Certamente la situazione ideale sarebbe quella di non dover mai incontrare
i giornalisti. Ma andare da Marzullo o da qualsiasi altro non fa nessuna differenza.
Se ciò avviene è solo per dare un po’ più di visibilità
anche se in certi casi non c’è ne è il bisogno.
Qualcuno dice che è un film claustrofobico, un po’ soffocante.
Come Torino. Ma questo film sarebbe stato possibile senza Torino? Torino è
anche questo film?
Devo dire che questo film si sposa molto bene soprattutto con la protagonista.
Entrambe finiscono con l’essere abbandonate. Entrambe sono alla ricerca
di una nuova realtà, di una nuova dimensione. La somiglianza c’è
anche nella rinascita. Olga non cade nella depressione o nella frustrazione
più totale come in molti casi succede a chi viene abbandonato. Ma sa
rialzarsi e reagire. E questo è anche un po’ ciò che sta
avvenendo a Torino negli ultimi tempi.
Il tema dell’abbandono è stato spesso trattato dal cinema
italiano. A molti potrebbe apparire come una banale storia di tradimento.
Un tema in cui, come in questo caso, al protagonista esce dal tunnel attraverso
un uomo. Allora è sempre lo stesso percorso? E se non ci fosse stato
il musicista del piano di sotto?
Ne avrebbe trovato un altro! A parte le battute, Olga certamente non và
incontro al futuro solo grazie alla conoscenza con il musicista. Quando lei
lo incontra è già rinata a vita nuova. Si è già
creata una corazza. Non subisce più dall’amore quei costi che
ha già pagato. Almeno non è più vittima. Ma non è
che non crede più nell’amore: non crede più nell’amore
eterno! Perché, come detto, ha già dato e ha già pagato.
Molto spesso sono le donne ad essere le protagoniste dei suoi film.
E’ avvenuto, ad esempio, con “Prendimi l’anima” e
ora di nuovo con “I giorni dell’abbandono”. In base a cosa
decide che le donne si apprestano meglio ad interpretare certi ruoli?
Innanzitutto sia Olga che Sabina (la protagonista di Prendimi l’anima)

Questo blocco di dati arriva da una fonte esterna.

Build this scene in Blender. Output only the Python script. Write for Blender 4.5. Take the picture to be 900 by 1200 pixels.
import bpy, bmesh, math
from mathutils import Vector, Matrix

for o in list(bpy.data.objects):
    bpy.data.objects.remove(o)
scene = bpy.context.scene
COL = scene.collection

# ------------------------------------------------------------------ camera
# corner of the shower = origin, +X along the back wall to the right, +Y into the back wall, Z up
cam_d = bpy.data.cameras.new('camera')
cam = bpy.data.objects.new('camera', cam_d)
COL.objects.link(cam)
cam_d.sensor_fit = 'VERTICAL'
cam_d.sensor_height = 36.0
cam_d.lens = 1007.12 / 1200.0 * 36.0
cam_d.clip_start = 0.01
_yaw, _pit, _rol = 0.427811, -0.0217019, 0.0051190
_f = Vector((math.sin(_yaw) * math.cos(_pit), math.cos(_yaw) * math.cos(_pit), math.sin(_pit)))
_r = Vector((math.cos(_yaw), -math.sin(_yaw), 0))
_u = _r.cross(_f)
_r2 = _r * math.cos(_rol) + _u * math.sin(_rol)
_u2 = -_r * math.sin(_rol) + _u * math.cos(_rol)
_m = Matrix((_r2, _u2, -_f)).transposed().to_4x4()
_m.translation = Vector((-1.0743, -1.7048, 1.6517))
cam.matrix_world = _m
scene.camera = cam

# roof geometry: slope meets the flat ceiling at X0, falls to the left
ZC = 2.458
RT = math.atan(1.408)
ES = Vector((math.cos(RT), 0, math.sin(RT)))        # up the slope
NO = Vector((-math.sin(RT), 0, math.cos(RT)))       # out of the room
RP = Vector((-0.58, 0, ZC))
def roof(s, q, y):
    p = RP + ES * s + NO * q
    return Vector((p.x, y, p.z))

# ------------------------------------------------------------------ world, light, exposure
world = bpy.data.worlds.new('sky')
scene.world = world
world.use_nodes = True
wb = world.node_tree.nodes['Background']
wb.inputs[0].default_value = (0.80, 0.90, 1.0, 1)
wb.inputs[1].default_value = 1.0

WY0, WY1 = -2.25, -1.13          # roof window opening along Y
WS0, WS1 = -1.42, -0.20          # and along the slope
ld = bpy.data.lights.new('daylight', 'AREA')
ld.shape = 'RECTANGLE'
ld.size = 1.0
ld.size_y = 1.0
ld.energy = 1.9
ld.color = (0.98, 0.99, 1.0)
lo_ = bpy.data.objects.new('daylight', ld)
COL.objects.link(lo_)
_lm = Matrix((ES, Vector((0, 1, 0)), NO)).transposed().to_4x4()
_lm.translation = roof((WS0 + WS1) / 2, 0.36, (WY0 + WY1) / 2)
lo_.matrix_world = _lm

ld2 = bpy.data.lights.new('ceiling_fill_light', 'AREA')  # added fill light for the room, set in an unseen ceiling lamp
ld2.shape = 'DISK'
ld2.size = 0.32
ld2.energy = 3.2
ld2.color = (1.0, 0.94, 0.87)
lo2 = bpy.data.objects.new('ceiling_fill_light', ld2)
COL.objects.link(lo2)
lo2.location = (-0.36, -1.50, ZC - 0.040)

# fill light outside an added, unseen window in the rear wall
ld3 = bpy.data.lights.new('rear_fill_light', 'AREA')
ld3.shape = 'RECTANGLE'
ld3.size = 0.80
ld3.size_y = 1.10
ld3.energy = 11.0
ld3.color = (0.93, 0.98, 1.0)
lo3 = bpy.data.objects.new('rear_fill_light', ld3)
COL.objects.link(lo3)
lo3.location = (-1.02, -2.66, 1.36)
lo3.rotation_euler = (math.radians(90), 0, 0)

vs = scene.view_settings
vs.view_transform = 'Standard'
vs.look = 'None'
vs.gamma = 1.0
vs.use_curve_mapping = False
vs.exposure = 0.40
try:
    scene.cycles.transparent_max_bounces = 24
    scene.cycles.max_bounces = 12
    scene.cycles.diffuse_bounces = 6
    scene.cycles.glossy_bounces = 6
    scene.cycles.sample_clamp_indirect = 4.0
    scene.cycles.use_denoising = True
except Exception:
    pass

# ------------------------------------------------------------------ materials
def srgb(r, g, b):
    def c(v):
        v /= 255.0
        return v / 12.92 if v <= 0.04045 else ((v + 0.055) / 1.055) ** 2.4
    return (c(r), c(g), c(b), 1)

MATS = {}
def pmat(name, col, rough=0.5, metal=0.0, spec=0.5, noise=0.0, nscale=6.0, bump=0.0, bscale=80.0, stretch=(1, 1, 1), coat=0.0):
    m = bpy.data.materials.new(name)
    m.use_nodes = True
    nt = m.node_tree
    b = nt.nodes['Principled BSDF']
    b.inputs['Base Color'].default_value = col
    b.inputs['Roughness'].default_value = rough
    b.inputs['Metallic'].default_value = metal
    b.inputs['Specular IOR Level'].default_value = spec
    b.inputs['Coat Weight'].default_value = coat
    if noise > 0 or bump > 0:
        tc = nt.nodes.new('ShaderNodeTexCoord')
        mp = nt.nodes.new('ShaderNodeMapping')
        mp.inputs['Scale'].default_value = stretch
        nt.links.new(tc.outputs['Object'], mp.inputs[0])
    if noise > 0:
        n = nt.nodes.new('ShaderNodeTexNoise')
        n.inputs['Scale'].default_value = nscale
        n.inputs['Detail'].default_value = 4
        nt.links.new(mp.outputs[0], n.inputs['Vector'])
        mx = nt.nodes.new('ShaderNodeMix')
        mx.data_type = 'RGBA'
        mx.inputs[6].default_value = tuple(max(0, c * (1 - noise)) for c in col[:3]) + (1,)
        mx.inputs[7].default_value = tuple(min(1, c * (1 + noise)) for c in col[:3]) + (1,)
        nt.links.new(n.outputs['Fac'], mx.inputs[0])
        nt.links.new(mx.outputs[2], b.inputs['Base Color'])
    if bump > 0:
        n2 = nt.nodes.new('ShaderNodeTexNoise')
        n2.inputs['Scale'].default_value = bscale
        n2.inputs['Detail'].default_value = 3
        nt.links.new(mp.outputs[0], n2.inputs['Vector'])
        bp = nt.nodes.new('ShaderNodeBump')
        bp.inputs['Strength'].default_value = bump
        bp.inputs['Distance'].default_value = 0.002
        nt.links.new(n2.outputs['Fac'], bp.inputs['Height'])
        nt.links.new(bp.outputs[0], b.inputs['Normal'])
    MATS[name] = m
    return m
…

sono donne che attraverso la lacerazione del proprio animo costruiscono un
immagine più forte di sé. Un percorso attraverso la sofferenza,
che fa maturare e crescere. Che permette di recuperare quel piacere di vivere
che magari precedentemente si era perso. Perché le donne? Perché
sono più libere, più aperte agli sconvolgimenti sentimentali
ed emozionali. Più capaci di lasciarsi attraversare dal dolore.
Di recente ha mosso delle accuse circa la nuova composizione della
commissione atta a selezionare i film italiani da candidare agli oscar. Può
parlarcene meglio?
Intanto c’è da dire che Roberto Faenza è un personaggio
marginale nel cinema italiano. E poi è anche vero che un minimo di
trasparenza ci vuole. L’Accademy Awards, da anni, aveva affidato il
compito di selezionare i film italiani all’associazione “David
di Donatello”, la quale da quest’anno però è stata
rimossa. Il suo posto è stato preso da un gruppo di sette-otto produttori
che, ovviamente, hanno finito con il favorire i loro film. Questi hanno chiuso
la possibilità di presentare altri film il giorno stesso in cui hanno
dichiarato di aver preso il posto dell’associazione “David di
Donatello”. Di fronte alle accuse di scarsa trasparenza, la nuova commissione
è stata destituita. Così ne è stata formata un’altra,
rimasta segreta fino a pochi gironi fa. E da qui, poi, la scelta di “Private”,
un film “indipendente”, non in mano a certe cupole di potere.